Arguments about how precisely the brain is tuned to its analog inputs need to be able to account for the fact that when you consume a gram of alcohol, you don't simply collapse to the floor in a gibbering, chaotic wreck as your delicately balanced and exploited analog values are suddenly ever-so-slightly off.
It seems rather unlikely that a simulated brain's biggest problems will be rounding errors in the simulation, we routinely deal with disruptions that are multiple orders of magnitude larger in the real world without dying, or even impairment.
> I'm not sure we could ever give robots the same intelligence as man.
It's possible to emulate every aspect of an organic brain. It's also pointless (unless you intend to become immortal through backups). An intelligent machine doesn't have to cope with the myriad of processes, motivations and side effects we evolved with and that are burned in the structure of our organic brains.
> It's possible to emulate every aspect of an organic brain. It's also pointless (unless you intend to become immortal through backups)
it may turn out to be easier than writing an intelligence directly. uploading requires only sufficient capacity and scanning resolution, writing an AI from scratch requires new insights.
Uploading also require knowledge about what exactly is needed to perform a good enough emulation.

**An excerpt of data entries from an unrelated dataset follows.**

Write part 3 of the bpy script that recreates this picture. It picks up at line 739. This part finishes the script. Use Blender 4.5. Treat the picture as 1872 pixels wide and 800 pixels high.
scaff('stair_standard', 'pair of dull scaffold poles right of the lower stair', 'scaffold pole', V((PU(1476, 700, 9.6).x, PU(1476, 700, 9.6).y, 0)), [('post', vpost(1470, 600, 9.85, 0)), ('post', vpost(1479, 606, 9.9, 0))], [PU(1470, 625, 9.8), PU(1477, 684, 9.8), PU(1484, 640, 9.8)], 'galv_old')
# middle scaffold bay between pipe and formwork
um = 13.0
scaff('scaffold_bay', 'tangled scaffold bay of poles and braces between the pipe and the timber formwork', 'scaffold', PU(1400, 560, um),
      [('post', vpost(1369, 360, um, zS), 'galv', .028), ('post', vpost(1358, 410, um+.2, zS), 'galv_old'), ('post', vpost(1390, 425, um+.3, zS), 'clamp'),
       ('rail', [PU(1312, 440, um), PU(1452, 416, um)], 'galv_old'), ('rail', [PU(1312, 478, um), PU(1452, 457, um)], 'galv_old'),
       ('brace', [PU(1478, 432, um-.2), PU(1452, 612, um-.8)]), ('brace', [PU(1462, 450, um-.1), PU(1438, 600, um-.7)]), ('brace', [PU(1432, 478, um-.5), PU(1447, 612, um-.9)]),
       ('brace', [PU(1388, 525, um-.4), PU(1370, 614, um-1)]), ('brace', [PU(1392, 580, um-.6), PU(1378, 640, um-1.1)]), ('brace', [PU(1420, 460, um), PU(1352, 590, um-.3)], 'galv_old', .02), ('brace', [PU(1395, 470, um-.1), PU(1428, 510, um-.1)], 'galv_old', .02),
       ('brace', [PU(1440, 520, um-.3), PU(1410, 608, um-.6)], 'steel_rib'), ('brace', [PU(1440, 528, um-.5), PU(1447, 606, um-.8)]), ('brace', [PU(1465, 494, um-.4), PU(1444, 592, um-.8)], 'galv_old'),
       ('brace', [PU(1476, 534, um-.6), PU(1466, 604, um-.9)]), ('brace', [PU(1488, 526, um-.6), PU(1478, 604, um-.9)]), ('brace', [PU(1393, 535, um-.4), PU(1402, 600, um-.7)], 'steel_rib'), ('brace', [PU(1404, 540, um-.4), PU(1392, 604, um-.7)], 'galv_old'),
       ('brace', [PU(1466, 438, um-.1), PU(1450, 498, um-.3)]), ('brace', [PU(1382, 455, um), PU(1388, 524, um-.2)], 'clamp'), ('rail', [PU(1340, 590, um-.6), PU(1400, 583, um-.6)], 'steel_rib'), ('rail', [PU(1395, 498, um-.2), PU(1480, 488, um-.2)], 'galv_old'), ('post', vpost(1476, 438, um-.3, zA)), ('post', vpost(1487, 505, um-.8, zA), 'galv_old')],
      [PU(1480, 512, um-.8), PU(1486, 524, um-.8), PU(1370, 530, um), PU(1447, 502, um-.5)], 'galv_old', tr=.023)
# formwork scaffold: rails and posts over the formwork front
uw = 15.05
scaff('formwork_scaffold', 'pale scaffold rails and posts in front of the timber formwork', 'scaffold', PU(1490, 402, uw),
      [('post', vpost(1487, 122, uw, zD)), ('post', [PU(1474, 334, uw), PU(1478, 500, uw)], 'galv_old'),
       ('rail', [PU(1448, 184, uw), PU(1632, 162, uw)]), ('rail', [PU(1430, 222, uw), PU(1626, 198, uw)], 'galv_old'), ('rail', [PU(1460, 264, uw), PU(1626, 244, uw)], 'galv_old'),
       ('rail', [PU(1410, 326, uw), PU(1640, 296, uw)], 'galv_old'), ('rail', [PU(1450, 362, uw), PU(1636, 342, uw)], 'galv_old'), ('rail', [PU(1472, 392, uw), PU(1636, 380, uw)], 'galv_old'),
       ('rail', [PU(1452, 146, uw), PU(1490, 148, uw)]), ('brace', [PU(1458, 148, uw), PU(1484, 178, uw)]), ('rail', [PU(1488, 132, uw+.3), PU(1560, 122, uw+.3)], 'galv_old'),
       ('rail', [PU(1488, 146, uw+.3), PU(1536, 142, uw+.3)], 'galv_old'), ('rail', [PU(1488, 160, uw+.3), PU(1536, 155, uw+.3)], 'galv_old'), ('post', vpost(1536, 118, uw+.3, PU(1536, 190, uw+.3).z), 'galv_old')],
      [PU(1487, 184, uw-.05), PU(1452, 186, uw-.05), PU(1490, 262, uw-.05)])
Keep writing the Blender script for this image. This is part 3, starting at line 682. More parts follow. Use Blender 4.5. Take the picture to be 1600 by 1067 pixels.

What level of granularity, how to interface the emulation to reality, how to ensure that any inaccuracy in the emulation won't make it insane… The brain is messy, and may require even more insights than Friendly AI does.
Sure we could always go the trial and error route, but then we're talking human torture and human sacrifice. (An upload counts as a human in my book.)
> how to ensure that any inaccuracy in the emulation won't make it insane…
You can always restore a snapshot of your sane self ;-)
Based on it, you could debug your own brain (being restored to said snapshot from time to time, until you remain sane long enough, but with full knowledge of what happened since the last "boot").
> it may turn out to be easier than writing an intelligence directly.
Only if you would be satisfied with an AI that could not be trusted to deliver correct results. If you want to know it does what you want it to, you have to code it to do what you want it to. You may copy the building blocks of an organic brain, but you'll have to tie them together yourself.
An uploaded human is still capable of human error.
It's not "in a way", it was his freaking purpose in writing the stories. The stories are polemics against the idea that you can shackle robots with simple laws like this. It's not an accidental outcome where the laws of drama conspire to make the author's point null, it is the point. He has said so in other writings of his, flat-out, so this isn't even theory, it is what he said about his own stories.
If you're going to use the Three Laws as the jumping off point for an essay you ought to know this.